Situational irony occurs when the opposite of what we'd expect happens in a particularly interesting or critical way. For example, it would be situationally ironic if the firehouse (the building belonging to the people whose job it is to put out fires) burned down.


You might argue that it's ironic that Leonard Mead continually thinks of the urban landscape he wanders in natural terms:



The street was silent and long and empty, with only his shadow moving like the shadow of a hawk in mid-country.
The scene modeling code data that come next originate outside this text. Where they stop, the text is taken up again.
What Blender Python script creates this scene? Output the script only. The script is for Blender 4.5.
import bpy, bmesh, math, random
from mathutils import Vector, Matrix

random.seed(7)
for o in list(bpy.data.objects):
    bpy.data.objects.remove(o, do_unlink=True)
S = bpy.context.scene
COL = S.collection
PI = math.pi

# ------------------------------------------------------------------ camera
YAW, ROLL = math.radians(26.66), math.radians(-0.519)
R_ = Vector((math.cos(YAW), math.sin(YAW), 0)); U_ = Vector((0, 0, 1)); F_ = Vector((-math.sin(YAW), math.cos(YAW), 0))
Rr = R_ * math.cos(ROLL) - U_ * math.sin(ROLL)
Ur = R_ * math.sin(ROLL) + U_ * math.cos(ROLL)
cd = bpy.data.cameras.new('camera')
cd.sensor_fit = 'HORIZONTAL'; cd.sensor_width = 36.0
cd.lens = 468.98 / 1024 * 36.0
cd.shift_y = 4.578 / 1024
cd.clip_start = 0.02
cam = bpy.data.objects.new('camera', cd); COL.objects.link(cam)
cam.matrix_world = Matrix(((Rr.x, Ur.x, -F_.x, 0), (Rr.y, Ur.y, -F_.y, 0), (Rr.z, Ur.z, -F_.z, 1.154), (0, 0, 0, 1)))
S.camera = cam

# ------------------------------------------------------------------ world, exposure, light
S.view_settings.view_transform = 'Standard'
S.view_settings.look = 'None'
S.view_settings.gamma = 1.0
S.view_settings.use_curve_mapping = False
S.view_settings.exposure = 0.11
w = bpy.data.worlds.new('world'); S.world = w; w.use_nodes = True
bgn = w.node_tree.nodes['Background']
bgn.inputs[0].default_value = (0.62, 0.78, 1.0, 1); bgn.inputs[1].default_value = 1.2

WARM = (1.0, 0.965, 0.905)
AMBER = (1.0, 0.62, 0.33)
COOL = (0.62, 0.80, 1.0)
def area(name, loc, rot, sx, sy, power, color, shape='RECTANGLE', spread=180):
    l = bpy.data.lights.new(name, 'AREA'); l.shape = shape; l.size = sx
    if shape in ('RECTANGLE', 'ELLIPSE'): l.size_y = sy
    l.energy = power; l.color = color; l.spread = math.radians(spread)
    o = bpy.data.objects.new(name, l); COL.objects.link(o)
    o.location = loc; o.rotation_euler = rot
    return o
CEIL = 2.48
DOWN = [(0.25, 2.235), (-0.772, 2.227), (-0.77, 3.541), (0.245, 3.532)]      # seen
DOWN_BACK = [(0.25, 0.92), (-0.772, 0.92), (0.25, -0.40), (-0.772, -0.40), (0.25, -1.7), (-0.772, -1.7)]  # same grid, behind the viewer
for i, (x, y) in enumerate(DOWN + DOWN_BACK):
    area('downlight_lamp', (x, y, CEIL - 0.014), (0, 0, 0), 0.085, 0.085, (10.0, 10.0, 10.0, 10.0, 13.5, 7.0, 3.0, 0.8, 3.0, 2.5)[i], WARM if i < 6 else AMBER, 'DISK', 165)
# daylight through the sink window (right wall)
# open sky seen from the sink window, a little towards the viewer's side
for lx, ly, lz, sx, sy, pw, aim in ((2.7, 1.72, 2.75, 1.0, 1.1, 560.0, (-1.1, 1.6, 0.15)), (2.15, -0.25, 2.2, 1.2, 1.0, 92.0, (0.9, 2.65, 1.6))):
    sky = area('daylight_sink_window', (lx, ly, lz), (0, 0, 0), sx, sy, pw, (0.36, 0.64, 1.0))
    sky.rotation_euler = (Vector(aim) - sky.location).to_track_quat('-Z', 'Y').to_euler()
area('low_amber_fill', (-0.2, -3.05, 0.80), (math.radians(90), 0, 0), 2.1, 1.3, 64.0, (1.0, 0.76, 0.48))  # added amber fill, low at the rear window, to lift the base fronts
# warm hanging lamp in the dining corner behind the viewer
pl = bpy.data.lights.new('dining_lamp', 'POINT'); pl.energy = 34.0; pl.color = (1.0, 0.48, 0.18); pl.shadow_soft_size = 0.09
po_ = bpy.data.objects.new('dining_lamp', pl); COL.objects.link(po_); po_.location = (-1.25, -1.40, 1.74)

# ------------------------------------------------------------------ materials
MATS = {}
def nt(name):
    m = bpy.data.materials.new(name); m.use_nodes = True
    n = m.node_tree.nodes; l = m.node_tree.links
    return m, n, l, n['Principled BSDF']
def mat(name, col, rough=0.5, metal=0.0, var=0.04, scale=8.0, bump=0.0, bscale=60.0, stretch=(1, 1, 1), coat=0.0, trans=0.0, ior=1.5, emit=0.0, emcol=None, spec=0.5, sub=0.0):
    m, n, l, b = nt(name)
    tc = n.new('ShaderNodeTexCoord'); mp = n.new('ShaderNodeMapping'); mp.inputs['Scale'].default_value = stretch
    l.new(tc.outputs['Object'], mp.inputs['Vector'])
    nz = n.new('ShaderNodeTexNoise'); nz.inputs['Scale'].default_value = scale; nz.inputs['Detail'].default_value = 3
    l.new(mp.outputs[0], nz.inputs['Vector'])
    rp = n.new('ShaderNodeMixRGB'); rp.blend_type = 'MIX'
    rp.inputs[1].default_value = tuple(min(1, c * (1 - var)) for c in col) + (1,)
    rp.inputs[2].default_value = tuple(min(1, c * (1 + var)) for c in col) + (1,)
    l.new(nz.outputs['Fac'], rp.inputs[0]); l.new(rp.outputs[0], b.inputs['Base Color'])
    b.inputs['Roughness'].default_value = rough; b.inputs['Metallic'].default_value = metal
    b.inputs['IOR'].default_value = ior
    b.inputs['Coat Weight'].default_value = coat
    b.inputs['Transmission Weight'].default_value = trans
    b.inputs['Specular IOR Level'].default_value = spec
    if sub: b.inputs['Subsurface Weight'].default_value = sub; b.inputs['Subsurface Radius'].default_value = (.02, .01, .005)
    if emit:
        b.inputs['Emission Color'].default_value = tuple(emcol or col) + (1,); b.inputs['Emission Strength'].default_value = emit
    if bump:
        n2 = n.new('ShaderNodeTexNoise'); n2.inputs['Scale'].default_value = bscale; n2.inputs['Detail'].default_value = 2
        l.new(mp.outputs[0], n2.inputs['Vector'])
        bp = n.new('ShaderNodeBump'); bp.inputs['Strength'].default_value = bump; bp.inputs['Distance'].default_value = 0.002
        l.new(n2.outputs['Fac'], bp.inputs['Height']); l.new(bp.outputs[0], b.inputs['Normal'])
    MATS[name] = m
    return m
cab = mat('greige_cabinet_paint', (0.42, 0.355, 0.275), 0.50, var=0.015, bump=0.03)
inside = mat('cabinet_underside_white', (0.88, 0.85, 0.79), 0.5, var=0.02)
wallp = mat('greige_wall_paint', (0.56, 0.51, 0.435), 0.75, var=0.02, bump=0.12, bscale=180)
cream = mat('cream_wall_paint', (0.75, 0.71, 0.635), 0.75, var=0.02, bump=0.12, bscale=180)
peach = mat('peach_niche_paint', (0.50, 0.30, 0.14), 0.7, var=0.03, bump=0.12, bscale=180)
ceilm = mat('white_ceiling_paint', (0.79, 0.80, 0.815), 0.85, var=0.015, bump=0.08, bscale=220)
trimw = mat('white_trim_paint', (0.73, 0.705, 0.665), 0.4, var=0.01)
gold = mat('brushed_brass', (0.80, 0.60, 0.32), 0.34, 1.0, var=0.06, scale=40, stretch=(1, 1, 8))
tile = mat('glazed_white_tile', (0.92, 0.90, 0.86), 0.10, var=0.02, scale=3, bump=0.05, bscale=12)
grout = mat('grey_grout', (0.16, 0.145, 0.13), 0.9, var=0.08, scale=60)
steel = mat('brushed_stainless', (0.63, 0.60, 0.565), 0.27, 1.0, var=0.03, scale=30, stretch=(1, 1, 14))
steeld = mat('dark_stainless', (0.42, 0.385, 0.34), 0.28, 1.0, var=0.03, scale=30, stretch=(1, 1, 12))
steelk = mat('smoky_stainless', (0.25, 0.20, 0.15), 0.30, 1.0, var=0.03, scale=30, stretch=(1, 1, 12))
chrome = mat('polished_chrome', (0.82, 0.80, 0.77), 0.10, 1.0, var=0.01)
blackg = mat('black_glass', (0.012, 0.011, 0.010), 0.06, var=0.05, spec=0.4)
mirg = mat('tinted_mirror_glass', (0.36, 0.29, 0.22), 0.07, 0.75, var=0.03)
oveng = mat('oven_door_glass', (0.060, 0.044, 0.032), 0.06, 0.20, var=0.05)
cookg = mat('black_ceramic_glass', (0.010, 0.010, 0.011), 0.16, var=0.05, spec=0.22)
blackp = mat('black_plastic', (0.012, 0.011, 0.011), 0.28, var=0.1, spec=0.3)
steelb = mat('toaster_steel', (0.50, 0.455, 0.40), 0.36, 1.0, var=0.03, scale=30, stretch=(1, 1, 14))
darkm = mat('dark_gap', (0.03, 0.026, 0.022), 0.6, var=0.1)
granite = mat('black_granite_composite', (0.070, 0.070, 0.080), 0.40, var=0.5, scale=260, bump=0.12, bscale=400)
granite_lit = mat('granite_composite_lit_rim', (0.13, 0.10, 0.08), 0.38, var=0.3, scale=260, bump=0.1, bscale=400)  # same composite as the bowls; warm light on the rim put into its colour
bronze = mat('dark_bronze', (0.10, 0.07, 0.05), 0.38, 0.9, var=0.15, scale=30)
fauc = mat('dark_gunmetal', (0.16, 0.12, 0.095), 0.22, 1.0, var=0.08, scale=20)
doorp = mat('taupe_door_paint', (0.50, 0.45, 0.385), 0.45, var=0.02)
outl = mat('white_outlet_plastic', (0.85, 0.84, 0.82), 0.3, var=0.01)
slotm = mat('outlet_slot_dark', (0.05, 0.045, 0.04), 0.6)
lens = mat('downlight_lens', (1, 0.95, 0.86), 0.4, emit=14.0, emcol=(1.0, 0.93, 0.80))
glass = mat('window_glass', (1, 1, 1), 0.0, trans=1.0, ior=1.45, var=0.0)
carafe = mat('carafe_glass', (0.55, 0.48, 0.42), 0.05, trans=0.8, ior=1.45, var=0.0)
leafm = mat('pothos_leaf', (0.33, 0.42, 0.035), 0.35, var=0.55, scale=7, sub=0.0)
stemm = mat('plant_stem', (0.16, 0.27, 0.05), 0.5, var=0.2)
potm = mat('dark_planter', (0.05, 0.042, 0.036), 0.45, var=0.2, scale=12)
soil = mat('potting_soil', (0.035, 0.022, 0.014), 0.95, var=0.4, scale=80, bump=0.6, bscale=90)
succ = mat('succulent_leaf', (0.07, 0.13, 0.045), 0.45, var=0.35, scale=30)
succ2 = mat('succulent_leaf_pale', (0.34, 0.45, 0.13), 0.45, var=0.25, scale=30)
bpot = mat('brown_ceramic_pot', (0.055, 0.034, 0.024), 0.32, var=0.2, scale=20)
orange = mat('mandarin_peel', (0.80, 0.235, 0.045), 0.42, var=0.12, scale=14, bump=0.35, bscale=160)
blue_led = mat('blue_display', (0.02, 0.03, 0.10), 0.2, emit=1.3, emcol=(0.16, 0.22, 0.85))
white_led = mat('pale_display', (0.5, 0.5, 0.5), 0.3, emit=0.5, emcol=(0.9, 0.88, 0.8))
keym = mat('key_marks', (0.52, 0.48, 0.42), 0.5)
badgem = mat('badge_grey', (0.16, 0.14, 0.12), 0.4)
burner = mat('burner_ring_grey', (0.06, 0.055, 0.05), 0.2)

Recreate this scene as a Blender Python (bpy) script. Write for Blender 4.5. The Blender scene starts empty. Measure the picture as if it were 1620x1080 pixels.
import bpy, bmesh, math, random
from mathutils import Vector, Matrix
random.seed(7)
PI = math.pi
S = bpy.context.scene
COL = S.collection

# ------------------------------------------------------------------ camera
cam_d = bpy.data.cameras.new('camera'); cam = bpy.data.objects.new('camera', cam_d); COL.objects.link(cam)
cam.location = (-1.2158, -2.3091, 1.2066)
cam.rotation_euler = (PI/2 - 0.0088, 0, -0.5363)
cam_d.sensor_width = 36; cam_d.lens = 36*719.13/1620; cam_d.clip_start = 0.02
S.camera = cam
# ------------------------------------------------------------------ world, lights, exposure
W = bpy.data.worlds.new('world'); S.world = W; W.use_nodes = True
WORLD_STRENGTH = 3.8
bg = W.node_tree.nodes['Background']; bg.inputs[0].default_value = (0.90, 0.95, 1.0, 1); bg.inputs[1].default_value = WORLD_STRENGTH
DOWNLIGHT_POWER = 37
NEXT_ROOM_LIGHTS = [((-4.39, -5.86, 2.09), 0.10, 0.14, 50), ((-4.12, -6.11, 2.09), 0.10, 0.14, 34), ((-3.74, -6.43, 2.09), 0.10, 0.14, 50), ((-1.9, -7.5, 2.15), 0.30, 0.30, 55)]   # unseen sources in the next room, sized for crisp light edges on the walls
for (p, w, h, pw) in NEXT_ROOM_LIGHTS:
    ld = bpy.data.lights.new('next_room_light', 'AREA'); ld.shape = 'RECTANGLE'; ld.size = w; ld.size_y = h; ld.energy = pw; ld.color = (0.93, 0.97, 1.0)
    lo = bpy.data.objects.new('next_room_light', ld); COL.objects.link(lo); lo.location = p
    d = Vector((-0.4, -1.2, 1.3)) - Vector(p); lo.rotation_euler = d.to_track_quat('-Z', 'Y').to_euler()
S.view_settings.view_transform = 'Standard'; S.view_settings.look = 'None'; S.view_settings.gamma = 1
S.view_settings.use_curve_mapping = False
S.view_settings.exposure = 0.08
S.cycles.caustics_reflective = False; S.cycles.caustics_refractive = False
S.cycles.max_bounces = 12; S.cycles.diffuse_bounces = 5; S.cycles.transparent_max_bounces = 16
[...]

If he closed his eyes and stood very still, frozen, he could imagine himself upon the center of a plain, a wintry, windless Arizona desert with no house in a thousand miles, and only dry river beds, the streets, for company.



Mead's thoughts paint a picture of a city being reclaimed by nature, with sidewalks "vanishing under flowers and grass." He uses this to emphasize the lack of a human presence in the city at night; people sit at home and watch television instead of going out or visiting friends. This is ironic because in Bradbury's vision, the industrialized, technological future actually leads humans to abandon their environment and make less of an impact on the landscape—the opposite of what we might expect. In short, our expectations about what progress should look like are reversed; this vision of progress looks like decline. By the same token, humanity's unnatural technological advances actually cause nature outside to flourish (the opposite of what we would predict).


It’s also ironic that the man we as readers identify as the most normal character in the story—the one who doesn’t want to sit at home and watch TV every night—is regarded by his society as deviant to the point of criminality: at the end of the story, he is taken away to the “Psychiatric Center for Research on Regressive Tendencies.” Though we regard Leonard Mead as natural (both in his behavior and in his affinity with the natural world), his society sees him as unnatural—the exact opposite of what we might expect.